The first of 4 reports on leading economic indicators due this week is in, the ISM manufacturing report for July, and it is a strongly positive report.
Both leading components, new orders (at 55.3) and supplier deliveries (at 52.0), showed not just slowed contraction, but actually showed robust expansion. Prices (at 55.0) also firmed. (Readings over 50.0 on this report indicate expansion; under 50.0 indicate contraction.)
The overall index came in at 48.9, beating expectations, and while technically still showing ever-so-slight contraction, the ISM states:
A PMI in excess of 41.2 percent, over a period of time, generally indicates an expansion of the overall economy. Therefore, the PMI indicates growth for the third consecutive month in the overall economy, and continuing contraction in the manufacturing sector
Continued readings even at July's level are consistent with future GDP growth in excess of the 2% necessary to create job expansion.
Under the circumstances, this is a very strongly positive report.


1 comment:
Bear in mind that job expansion has to outpace growth in the labor force before job expansion translates into falling unemployment.

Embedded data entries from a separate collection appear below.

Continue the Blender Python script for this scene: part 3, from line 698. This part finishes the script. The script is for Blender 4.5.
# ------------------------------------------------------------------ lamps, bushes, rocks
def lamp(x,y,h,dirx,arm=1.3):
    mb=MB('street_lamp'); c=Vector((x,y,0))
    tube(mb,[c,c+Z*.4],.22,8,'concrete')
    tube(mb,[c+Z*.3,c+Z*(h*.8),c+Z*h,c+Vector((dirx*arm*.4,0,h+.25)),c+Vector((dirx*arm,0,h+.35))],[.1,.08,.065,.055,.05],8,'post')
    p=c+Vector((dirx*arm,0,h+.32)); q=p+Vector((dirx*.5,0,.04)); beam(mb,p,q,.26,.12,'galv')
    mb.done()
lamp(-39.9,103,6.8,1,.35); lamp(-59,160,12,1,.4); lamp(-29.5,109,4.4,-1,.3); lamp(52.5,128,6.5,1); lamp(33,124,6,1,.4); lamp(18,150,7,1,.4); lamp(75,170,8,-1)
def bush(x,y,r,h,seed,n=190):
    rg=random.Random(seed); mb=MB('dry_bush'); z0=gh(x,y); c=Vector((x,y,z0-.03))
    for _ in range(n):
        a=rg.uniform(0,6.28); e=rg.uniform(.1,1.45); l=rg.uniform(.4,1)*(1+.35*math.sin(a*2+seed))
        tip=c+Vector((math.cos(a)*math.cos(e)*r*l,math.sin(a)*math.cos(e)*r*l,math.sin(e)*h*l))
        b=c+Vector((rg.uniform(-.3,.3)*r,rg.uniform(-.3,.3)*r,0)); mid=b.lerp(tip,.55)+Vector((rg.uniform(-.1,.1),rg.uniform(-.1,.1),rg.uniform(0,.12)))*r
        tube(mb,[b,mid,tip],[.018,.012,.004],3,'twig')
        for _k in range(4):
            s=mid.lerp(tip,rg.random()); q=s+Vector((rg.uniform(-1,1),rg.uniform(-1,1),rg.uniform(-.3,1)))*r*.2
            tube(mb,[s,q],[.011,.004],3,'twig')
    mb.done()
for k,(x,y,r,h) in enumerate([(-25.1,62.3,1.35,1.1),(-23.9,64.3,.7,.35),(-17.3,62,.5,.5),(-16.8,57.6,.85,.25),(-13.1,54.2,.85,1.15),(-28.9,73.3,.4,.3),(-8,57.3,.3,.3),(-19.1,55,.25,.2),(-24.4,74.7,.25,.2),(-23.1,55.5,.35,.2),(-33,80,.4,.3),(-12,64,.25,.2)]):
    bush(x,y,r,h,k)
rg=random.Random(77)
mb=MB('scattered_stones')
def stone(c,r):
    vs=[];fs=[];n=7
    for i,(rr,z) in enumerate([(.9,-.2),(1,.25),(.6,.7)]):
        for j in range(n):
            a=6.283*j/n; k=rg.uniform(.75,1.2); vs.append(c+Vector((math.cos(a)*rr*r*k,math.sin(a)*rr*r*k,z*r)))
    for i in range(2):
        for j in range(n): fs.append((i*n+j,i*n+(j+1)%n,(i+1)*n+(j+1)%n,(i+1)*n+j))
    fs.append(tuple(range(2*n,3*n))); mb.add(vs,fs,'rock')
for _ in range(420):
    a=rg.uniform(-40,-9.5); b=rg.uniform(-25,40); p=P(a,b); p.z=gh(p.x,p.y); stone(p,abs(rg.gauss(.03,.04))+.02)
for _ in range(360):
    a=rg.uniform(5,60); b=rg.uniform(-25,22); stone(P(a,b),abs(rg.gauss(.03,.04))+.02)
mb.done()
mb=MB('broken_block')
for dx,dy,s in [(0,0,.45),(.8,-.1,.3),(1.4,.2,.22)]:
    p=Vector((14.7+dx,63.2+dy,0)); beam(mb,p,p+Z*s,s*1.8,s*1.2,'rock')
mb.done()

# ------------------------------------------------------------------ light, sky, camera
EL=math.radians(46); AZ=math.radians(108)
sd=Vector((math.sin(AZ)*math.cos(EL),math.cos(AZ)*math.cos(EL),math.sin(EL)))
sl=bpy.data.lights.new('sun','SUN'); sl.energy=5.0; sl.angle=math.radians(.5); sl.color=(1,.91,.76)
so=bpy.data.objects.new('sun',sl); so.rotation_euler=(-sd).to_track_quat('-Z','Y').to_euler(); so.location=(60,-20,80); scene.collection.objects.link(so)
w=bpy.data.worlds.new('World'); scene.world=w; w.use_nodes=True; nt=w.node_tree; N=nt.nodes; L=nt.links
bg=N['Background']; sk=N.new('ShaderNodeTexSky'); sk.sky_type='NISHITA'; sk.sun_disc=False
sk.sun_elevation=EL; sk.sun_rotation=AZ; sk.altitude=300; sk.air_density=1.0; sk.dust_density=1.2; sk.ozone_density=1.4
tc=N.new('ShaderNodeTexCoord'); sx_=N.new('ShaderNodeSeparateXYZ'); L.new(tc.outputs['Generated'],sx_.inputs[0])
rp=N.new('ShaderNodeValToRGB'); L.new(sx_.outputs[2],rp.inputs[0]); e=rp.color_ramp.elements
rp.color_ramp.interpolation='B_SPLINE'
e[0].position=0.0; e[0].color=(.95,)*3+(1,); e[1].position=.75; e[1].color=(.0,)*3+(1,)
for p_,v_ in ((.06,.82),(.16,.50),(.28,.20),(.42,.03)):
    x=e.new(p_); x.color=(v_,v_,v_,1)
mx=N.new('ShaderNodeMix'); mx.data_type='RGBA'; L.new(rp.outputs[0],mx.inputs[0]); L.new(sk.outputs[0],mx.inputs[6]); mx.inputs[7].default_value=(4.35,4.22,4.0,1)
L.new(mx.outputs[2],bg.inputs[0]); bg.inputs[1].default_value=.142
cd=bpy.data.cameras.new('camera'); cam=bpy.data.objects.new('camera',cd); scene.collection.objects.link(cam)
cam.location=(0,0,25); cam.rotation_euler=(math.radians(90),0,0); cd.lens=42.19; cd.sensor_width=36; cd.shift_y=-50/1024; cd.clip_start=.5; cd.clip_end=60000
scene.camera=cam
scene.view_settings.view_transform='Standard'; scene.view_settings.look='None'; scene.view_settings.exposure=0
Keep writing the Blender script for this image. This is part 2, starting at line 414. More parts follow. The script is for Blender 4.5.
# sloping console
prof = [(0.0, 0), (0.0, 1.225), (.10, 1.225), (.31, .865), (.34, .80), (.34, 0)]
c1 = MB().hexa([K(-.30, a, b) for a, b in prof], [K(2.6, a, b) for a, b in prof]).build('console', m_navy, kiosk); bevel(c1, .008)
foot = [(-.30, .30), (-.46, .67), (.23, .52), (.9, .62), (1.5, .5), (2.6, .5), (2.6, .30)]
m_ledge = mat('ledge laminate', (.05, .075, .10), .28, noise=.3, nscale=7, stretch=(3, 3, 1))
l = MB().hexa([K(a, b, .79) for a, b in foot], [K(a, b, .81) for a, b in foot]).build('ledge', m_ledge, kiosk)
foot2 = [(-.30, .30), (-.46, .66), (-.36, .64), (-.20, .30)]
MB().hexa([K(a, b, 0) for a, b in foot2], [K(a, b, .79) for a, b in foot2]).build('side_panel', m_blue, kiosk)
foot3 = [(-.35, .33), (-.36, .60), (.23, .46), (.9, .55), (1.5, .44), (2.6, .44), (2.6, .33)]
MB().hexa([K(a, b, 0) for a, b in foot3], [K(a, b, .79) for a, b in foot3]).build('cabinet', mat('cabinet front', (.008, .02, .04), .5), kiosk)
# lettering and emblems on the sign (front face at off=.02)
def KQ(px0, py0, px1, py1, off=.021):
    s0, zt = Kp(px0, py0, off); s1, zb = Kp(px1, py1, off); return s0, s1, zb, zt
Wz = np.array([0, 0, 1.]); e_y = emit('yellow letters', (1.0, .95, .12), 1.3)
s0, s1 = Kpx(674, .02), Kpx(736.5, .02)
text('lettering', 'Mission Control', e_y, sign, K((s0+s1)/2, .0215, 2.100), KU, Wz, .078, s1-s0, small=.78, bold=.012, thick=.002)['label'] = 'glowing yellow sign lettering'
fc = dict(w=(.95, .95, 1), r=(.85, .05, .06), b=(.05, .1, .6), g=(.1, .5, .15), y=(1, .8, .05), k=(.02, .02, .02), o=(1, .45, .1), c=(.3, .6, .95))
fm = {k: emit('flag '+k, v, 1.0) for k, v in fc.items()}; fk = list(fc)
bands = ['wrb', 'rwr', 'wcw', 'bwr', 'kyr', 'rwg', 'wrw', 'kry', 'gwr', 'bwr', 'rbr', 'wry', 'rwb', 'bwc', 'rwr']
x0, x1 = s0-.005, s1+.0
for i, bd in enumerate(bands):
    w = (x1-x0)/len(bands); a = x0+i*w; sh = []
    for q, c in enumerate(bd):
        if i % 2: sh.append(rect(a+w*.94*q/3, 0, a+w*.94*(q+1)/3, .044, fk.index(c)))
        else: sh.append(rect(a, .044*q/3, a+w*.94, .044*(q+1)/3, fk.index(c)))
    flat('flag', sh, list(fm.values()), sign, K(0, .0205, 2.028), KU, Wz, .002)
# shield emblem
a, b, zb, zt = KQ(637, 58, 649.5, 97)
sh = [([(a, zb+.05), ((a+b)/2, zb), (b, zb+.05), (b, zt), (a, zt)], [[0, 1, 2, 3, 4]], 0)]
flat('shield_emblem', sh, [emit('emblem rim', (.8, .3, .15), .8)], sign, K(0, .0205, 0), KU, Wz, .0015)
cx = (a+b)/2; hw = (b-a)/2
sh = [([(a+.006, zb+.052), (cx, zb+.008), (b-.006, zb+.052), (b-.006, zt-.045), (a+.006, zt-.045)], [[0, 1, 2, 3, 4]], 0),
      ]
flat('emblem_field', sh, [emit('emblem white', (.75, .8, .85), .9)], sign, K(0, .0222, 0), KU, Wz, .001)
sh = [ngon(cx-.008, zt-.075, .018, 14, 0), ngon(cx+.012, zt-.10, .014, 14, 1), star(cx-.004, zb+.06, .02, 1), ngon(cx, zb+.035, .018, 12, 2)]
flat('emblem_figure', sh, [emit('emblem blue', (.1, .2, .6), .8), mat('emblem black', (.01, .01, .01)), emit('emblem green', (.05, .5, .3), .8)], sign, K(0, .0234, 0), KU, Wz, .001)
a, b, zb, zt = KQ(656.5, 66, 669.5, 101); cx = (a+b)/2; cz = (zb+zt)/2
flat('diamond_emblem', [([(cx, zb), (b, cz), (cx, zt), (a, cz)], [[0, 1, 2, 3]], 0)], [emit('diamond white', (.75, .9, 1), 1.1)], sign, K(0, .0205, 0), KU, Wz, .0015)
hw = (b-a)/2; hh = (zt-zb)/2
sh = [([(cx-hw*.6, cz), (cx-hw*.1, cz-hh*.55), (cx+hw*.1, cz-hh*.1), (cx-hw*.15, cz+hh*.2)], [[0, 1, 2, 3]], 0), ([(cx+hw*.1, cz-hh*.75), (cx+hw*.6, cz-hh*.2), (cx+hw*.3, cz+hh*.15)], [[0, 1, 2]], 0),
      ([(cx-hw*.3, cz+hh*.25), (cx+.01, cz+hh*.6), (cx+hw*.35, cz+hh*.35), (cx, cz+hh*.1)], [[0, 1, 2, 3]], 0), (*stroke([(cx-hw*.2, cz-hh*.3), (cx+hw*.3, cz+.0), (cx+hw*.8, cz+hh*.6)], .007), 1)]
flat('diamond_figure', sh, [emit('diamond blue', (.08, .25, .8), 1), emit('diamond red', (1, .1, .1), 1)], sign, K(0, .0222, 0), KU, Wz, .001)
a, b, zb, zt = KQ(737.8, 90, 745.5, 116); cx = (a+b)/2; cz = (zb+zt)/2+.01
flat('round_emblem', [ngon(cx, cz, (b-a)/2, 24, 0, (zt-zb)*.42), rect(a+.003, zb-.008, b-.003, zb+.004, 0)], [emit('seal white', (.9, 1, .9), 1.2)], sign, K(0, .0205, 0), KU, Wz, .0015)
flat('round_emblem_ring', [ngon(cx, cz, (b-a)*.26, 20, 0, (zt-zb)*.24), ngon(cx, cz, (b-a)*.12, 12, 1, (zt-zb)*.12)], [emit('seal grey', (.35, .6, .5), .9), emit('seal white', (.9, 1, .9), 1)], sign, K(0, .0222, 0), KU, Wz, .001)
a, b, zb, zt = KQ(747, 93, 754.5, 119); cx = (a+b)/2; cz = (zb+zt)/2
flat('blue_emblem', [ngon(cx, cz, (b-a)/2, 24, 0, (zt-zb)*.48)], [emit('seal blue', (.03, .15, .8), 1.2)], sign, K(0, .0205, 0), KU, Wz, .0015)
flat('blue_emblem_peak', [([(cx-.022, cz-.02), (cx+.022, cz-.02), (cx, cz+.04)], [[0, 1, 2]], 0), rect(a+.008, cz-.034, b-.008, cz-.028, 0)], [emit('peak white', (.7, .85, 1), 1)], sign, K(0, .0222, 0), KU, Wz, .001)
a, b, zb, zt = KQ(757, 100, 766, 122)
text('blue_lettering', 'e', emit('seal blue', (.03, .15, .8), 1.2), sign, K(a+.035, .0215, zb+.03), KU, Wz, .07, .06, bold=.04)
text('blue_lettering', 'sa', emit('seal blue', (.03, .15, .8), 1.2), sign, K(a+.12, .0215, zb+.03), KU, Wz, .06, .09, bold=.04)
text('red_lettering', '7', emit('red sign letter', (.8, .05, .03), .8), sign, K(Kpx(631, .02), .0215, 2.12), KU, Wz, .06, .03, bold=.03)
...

If the PMI were to hold at 48.9, which on past experience (and "past returns are no guarantee of" ...) is projected to 2.4%, we need to know the pace of growth of gross labor productivity to tell whether that will be experienced as a "slow easing of unemployment" or as a "jobless recovery".
For example, with 0.4% productivity growth, and 2% of job-generating growth, with an Okun's Law ratio of 2% GDP : 1% employment growth, that would be 1% job growth, and probably some slow gains after the initial upsurge in labor force from discourage workers returning to the job search.
With 1.4% productivity growth, and 1% job-generating growth, for ~0.5% in employment gains, labor force growth would almost certainly swamp job growth, and unemployment would remain stuck, or even rise.
This is why we would like to see three months of indicators of 3%+ GDP growth before being confident that the first year of the recovery will see appreciable declines in labor unemployment.